◆ PROBLEM DESCRIPTION: Only the lines from the first one through the line with "pot(cl, (.72, 1.5, 6.02), .24, .26)" should be printed, exactly as they appear.

====

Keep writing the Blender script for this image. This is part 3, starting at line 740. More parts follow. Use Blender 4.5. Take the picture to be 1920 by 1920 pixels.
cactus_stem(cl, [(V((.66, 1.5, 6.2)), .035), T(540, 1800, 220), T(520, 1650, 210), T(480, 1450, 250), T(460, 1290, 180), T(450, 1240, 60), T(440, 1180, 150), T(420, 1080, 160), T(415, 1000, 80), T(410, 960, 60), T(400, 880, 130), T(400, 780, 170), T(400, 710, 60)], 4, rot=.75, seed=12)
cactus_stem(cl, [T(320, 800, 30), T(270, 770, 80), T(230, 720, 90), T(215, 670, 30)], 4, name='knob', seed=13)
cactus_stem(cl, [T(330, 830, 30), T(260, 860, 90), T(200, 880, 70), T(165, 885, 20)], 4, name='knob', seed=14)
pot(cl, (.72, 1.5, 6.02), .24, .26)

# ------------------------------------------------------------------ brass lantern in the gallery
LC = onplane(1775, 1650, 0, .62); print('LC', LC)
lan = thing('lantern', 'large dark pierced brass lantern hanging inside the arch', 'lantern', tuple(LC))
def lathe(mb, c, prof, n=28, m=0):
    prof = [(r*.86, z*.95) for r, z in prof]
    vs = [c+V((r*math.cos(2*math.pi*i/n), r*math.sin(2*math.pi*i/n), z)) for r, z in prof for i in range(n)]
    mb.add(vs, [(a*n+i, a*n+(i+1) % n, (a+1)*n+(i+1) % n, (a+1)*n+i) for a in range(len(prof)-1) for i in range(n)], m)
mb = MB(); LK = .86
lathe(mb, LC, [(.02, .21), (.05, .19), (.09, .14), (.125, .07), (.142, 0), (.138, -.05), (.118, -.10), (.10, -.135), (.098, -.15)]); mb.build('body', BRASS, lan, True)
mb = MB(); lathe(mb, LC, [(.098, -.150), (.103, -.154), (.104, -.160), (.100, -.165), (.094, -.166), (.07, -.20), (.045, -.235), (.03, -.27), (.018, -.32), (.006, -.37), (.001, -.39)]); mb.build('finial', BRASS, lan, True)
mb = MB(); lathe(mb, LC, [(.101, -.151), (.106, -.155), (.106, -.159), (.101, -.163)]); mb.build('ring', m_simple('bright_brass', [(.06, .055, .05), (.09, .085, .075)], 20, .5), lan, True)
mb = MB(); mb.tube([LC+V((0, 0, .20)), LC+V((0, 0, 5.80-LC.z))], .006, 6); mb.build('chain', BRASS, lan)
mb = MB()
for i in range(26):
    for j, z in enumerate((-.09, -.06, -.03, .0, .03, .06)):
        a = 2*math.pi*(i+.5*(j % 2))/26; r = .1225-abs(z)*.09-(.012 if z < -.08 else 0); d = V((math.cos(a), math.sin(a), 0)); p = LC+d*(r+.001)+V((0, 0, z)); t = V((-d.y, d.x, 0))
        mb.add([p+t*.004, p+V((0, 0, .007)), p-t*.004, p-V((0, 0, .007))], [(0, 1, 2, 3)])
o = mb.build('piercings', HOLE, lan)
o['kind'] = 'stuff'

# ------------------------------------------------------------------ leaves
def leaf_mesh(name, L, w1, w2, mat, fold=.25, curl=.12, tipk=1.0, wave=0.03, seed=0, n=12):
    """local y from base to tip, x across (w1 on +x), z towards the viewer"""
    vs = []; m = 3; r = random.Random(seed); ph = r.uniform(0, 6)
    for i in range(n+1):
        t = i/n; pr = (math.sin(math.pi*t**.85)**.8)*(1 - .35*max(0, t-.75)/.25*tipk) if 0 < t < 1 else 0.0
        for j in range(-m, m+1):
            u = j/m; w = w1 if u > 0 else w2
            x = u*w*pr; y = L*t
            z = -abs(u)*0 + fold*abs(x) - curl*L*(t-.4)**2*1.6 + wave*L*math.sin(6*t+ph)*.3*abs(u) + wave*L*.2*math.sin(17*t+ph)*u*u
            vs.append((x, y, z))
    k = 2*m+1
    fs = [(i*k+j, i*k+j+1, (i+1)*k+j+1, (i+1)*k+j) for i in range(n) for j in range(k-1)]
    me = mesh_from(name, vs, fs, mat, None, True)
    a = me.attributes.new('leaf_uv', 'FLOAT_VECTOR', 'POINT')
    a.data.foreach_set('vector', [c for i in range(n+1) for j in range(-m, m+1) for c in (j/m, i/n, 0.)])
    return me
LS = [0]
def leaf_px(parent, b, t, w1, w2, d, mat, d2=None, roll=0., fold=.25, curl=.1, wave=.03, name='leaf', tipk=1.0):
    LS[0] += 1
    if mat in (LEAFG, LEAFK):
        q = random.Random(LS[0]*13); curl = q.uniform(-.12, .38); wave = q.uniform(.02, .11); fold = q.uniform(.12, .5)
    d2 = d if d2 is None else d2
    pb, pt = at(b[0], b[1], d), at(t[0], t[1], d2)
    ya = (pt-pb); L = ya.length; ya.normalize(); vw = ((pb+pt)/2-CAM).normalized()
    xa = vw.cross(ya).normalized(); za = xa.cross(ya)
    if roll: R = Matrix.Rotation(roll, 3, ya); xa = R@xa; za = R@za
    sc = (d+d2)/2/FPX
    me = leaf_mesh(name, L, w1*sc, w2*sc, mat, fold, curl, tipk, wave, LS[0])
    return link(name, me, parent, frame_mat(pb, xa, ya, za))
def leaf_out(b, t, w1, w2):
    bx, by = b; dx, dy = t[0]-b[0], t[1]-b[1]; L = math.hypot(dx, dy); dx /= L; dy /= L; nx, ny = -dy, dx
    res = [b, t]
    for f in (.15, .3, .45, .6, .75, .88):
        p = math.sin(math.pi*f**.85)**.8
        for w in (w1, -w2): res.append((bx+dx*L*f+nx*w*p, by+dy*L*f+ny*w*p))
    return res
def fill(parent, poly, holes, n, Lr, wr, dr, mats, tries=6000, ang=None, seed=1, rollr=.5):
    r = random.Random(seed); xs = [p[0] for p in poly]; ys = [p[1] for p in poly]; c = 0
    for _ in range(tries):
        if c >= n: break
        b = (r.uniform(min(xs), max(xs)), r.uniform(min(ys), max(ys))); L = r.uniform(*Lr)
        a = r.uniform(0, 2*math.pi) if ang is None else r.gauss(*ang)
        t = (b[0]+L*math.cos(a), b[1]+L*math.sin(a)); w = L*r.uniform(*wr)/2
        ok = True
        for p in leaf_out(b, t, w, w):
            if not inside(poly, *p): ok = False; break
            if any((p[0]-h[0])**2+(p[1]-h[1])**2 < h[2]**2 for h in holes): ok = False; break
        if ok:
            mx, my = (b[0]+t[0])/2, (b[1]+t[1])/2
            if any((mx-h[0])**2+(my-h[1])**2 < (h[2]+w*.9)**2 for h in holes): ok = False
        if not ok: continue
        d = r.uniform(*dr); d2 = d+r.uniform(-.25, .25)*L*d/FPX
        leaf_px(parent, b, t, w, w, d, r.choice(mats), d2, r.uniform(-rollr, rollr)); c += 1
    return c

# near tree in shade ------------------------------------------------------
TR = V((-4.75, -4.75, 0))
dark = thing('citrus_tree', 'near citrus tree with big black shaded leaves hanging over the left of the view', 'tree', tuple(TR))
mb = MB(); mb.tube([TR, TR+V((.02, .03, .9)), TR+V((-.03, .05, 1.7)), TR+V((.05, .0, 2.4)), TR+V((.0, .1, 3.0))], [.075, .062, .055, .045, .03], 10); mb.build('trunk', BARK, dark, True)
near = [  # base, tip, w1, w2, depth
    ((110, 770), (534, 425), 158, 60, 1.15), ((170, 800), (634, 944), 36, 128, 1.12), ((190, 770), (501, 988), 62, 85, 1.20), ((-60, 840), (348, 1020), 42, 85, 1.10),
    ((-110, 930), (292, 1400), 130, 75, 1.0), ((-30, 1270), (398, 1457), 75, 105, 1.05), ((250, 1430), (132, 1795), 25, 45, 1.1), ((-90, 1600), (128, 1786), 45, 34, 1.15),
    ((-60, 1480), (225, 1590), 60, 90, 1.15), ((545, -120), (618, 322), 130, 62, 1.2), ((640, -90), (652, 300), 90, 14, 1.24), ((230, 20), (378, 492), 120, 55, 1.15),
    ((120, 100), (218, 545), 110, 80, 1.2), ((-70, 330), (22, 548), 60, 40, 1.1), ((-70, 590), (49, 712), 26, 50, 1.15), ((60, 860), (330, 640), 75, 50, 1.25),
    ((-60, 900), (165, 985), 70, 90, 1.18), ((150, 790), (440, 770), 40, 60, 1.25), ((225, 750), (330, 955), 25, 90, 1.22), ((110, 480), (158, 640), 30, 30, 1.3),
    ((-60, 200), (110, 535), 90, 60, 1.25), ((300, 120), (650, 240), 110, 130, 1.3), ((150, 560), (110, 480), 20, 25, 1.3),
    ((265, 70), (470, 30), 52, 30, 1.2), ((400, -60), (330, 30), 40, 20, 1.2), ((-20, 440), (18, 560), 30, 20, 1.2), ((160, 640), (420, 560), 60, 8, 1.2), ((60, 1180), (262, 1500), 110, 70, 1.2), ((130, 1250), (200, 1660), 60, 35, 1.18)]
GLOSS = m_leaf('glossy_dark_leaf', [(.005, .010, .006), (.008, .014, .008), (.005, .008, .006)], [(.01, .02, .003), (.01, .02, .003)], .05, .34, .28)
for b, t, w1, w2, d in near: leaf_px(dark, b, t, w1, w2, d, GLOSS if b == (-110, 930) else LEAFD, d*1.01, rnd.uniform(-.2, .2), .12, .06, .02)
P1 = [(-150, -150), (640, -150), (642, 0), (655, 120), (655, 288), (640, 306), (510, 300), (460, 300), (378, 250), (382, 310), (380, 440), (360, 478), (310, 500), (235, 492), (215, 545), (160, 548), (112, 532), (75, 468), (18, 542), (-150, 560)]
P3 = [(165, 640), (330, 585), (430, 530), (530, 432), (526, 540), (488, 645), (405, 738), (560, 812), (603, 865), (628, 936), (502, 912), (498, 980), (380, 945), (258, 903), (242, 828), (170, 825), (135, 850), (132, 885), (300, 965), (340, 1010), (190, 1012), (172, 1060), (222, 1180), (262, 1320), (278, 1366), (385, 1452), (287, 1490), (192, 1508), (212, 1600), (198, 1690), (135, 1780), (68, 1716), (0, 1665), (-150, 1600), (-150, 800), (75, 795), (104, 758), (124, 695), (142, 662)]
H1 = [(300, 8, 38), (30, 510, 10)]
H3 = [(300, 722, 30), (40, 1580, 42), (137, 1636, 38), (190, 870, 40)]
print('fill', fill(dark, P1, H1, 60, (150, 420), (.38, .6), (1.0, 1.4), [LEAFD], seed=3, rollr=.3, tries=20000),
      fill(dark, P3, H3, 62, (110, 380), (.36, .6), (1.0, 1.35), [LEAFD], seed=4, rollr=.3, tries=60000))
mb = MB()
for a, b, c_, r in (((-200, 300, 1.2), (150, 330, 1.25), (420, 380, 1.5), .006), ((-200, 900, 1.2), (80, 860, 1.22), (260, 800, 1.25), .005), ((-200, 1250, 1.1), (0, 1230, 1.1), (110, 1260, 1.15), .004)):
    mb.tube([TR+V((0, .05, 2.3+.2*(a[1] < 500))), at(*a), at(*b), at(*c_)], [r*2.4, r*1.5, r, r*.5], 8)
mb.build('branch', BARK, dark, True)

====

◆ WRITTEN SOLUTION:
Keep writing the Blender script for this image. This is part 3, starting at line 740. More parts follow. Use Blender 4.5. Take the picture to be 1920 by 1920 pixels.
cactus_stem(cl, [(V((.66, 1.5, 6.2)), .035), T(540, 1800, 220), T(520, 1650, 210), T(480, 1450, 250), T(460, 1290, 180), T(450, 1240, 60), T(440, 1180, 150), T(420, 1080, 160), T(415, 1000, 80), T(410, 960, 60), T(400, 880, 130), T(400, 780, 170), T(400, 710, 60)], 4, rot=.75, seed=12)
cactus_stem(cl, [T(320, 800, 30), T(270, 770, 80), T(230, 720, 90), T(215, 670, 30)], 4, name='knob', seed=13)
cactus_stem(cl, [T(330, 830, 30), T(260, 860, 90), T(200, 880, 70), T(165, 885, 20)], 4, name='knob', seed=14)
pot(cl, (.72, 1.5, 6.02), .24, .26)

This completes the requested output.